In Fuchs and another v Land Hessen the European Court of Justice held that German legislation requiring civil servants to retire at 65 was an appropriate and necessary means of encouraging the recruitment and promotion of young people and avoiding performance disputes with older workers.
Two German civil servants complained that German law requiring them to retire at 65 was discriminatory. Upon referral to the ECJ, the Court ruled that there was no breach of the EU Equal Treatment Framework Directive if, as the German Government had argued, the rule was an appropriate and necessary means of achieving the legitimate aims of efficient HR planning, encouraging the recruitment and promotion of young people and avoiding disputes relating to employees’ ability to perform their duties beyond the age of 65.
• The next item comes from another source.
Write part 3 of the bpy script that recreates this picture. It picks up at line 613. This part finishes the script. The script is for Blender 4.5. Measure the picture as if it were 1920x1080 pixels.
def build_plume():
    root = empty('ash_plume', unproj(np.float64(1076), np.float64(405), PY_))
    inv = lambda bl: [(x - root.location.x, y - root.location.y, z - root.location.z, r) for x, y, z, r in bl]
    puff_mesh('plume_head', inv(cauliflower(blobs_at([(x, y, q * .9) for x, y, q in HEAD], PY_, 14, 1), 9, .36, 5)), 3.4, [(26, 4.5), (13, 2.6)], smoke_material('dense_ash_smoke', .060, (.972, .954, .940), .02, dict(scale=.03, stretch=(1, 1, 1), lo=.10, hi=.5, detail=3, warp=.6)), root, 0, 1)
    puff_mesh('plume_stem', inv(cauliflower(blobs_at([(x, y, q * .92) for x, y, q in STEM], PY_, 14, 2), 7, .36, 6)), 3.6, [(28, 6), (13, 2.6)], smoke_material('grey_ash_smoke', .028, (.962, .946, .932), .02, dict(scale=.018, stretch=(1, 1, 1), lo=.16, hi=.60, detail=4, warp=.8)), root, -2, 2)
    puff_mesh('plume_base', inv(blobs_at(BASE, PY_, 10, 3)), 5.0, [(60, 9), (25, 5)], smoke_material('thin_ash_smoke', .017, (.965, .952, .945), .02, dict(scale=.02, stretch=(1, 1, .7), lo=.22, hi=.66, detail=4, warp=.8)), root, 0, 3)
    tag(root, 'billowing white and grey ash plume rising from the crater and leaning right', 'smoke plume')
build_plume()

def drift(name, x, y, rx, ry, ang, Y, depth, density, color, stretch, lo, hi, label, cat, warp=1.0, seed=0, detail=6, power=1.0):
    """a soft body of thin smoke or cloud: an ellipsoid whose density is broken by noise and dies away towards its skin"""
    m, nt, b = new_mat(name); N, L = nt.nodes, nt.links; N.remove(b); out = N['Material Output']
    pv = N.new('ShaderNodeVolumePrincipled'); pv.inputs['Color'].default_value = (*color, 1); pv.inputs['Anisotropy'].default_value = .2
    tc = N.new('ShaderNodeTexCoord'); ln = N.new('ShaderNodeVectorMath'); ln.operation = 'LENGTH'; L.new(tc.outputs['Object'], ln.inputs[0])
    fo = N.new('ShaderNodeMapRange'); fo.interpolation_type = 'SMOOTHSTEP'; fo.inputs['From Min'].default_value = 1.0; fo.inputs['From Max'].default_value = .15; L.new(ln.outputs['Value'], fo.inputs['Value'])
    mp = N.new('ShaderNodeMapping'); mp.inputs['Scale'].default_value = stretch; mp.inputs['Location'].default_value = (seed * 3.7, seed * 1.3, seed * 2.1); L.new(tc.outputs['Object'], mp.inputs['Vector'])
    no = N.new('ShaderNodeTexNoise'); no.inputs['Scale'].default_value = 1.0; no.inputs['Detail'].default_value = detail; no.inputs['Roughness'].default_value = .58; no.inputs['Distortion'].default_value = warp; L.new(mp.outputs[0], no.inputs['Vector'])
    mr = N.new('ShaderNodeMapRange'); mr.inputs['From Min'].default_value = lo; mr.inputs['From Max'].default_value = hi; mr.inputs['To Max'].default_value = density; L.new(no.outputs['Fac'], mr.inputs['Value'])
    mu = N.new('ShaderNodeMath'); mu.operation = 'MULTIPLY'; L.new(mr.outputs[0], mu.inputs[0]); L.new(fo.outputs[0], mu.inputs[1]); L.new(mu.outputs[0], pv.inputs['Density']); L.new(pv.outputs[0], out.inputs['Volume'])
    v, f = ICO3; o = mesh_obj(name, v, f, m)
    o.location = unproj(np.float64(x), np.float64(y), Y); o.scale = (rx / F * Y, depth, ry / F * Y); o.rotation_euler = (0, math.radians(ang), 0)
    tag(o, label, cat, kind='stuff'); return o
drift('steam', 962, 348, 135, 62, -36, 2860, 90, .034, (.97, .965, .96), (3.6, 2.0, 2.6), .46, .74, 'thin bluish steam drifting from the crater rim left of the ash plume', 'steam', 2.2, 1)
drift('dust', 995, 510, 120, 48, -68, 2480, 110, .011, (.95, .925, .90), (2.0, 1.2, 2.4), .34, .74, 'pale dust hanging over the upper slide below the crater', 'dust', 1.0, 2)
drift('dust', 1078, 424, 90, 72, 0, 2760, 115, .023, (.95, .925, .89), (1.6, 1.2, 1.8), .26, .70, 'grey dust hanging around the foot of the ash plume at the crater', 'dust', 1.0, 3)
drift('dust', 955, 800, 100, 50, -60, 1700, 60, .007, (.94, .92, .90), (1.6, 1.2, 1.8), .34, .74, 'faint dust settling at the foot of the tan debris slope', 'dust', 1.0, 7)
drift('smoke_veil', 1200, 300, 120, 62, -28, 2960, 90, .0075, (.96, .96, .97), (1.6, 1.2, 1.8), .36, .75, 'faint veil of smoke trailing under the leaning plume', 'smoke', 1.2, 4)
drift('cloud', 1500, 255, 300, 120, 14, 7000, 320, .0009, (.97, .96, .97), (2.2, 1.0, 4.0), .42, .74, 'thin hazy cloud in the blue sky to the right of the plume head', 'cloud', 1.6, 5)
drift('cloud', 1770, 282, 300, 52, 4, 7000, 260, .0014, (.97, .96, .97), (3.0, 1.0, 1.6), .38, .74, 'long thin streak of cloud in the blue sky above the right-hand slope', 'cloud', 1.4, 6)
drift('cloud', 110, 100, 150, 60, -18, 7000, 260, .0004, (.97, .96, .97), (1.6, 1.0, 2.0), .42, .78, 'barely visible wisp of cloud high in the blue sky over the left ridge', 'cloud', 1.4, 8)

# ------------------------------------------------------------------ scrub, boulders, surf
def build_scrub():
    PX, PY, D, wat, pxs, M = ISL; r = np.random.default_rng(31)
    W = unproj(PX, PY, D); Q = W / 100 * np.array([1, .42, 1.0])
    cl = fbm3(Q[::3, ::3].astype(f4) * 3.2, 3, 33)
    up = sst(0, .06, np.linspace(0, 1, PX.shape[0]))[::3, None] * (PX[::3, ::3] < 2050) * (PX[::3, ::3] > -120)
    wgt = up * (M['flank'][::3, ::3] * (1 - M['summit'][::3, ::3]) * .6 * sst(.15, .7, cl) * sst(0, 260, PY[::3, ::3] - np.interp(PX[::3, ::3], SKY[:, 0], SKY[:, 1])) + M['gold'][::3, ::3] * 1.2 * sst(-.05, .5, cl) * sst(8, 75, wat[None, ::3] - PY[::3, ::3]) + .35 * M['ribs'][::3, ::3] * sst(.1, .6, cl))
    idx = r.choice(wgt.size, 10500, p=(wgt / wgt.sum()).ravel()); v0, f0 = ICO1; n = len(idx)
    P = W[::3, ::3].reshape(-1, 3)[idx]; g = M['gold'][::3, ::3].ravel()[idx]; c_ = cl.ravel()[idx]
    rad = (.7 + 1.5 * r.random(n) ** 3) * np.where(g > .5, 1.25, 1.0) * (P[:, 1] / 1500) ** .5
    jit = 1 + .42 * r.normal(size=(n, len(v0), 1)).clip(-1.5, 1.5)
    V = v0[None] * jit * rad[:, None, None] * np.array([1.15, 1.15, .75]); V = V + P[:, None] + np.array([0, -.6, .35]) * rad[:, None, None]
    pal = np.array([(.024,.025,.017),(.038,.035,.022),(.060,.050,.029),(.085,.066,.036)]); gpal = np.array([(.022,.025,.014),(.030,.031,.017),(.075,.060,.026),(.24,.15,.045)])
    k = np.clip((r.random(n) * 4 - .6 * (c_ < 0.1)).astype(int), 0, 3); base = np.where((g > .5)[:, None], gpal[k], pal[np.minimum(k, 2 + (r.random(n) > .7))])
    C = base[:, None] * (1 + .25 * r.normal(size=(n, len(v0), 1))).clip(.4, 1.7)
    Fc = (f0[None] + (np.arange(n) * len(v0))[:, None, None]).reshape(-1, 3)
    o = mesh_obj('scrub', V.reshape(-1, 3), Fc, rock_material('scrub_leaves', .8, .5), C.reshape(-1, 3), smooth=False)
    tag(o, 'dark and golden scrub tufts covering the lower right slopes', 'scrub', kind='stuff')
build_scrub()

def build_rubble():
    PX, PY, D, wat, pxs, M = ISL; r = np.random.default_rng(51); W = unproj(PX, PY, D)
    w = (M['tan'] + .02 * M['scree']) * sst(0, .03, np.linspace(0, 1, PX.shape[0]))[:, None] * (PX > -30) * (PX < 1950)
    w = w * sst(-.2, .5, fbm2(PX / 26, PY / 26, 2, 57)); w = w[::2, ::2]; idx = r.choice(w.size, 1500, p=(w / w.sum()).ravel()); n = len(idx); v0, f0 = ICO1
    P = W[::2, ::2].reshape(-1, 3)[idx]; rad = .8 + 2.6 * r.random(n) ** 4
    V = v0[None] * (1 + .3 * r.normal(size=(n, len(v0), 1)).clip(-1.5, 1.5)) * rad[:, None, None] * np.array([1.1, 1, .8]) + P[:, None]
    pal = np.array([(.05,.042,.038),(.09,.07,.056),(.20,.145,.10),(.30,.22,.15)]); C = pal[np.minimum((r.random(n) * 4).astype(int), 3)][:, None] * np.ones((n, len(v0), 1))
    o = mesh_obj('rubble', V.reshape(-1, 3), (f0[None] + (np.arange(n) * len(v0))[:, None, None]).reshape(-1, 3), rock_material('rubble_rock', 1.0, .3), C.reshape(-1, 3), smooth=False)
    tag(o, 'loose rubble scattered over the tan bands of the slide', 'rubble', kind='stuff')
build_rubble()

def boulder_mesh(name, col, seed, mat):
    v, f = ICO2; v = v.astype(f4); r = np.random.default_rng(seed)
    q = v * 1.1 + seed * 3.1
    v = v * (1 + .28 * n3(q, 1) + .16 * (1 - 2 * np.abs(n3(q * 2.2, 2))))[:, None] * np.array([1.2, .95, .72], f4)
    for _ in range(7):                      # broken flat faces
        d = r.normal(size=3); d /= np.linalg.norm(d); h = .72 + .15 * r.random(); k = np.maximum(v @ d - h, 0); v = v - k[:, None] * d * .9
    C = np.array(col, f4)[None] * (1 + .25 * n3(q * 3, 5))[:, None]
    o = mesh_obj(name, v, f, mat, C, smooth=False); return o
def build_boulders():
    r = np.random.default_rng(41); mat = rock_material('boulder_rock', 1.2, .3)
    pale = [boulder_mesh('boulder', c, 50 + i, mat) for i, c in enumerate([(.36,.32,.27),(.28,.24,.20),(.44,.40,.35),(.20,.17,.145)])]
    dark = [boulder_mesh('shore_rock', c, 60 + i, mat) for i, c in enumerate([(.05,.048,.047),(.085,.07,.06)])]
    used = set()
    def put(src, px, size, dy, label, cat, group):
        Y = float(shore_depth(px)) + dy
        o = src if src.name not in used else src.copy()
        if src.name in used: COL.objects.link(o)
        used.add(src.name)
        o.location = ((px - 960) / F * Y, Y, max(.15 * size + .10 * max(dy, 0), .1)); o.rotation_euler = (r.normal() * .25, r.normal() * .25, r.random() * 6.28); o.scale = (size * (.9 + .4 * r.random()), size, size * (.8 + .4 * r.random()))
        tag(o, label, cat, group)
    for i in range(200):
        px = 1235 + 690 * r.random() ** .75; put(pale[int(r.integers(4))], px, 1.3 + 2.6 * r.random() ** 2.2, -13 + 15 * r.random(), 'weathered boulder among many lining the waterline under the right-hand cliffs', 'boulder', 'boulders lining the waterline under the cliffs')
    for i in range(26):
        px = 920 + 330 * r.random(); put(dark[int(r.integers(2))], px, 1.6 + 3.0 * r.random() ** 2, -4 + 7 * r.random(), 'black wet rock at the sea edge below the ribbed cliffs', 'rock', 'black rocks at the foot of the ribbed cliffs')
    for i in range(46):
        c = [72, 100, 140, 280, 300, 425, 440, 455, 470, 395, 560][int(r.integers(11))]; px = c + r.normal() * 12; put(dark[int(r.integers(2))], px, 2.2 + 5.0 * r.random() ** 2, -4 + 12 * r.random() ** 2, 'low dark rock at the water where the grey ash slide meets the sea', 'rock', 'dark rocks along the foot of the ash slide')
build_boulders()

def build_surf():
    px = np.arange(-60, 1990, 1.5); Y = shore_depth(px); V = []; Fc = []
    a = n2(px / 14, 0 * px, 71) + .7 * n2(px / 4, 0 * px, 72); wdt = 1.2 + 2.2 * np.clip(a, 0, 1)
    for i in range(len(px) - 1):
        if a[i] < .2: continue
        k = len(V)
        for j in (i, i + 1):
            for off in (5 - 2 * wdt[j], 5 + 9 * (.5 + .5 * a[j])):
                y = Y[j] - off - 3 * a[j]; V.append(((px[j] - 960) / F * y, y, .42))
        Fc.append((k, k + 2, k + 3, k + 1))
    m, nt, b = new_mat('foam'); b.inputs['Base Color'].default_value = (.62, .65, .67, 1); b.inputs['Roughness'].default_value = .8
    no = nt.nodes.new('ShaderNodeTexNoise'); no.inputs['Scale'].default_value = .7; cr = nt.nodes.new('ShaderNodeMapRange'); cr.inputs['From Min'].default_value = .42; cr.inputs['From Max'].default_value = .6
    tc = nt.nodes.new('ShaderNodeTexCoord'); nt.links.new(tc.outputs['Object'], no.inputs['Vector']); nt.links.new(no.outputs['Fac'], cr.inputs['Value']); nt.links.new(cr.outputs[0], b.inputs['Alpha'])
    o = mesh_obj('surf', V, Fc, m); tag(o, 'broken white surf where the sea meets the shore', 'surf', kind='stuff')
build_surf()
The ECJ’s acceptance that a wish not to go through, what can be, the uncomfortable process of evaluating employees’ fitness to work on a case-by-case basis could, in itself, provide justification for a fixed retirement age for everyone, is surprising. This seems to run counter to the whole ethos of anti-discrimination legislation, which is to ensure that judgments are made about employees as individuals and not based on stereotypical assumptions that performance decreases at a fixed age. However, to pass the test of ‘proportionality’ it is still up to the employer to demonstrate that there are reasonable grounds that show that the policy actually does actually avoid disputes about performance at age 65 and over.